Final answer:
The final speed of a 5.93-kg object lifted vertically 2.09 meters with a tension force of 82.0 N can be found using the work-energy principle, resulting in approximately 7.62 m/s.
Step-by-step explanation:
The student asks about determining the final speed of an object lifted by a light string with a given tension, starting from rest. Using the work-energy principle, the work done by the tension force is equal to the change in kinetic energy. Since the object starts from rest, its initial kinetic energy is zero. The work done by the tension can be calculated as the tension force times the distance moved in the direction of the force.
Work done by tension (W) = tension (T) x distance (d)
W = 82.0 N x 2.09 m = 171.38 J (since the direction of force and displacement are the same)

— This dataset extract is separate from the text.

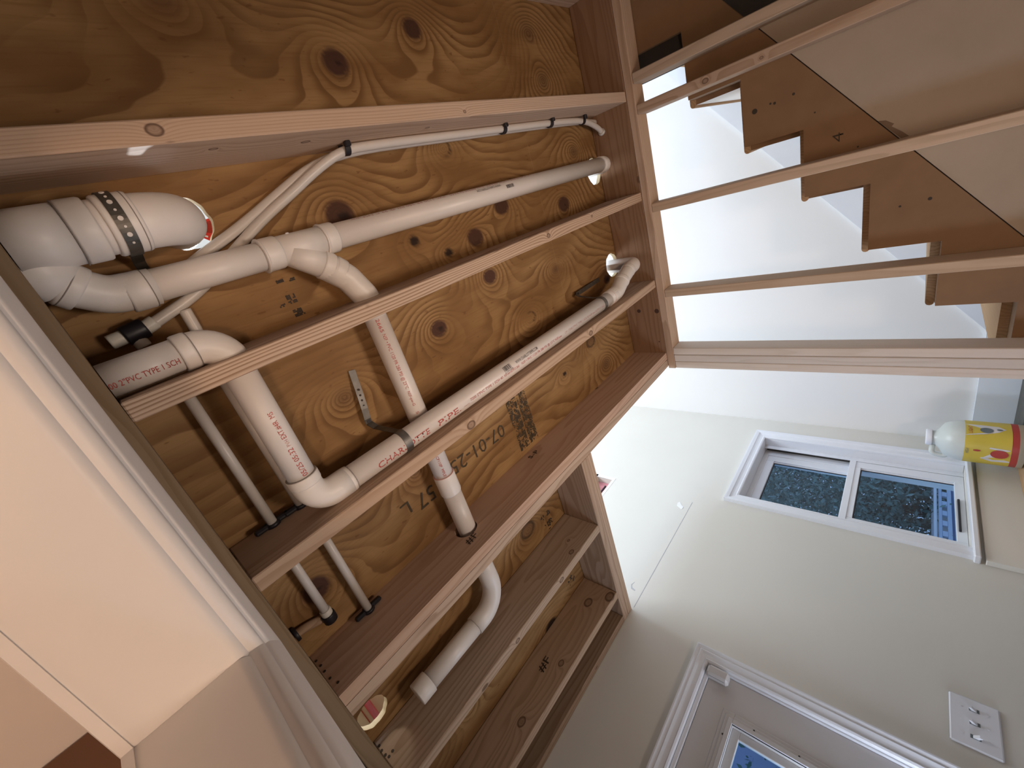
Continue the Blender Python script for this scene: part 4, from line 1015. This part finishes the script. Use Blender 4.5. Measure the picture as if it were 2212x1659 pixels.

Now, we relate this work to the change in kinetic energy (ΔKE):
ΔKE = Work done by tension (W) = 171.38 J
Since the initial kinetic energy is 0 (object starting from rest), the final kinetic energy KE_final is equal to the work done:
KE_final = 1/2 m v^2
171.38 J = 1/2 x 5.93 kg x v^2
Solving for v (final speed):
v = √(2 x 171.38 J / 5.93 kg)
v ≈ √(57.96 m^2/s^2)
v ≈ 7.62 m/s
The final speed of the object is approximately 7.62 m/s.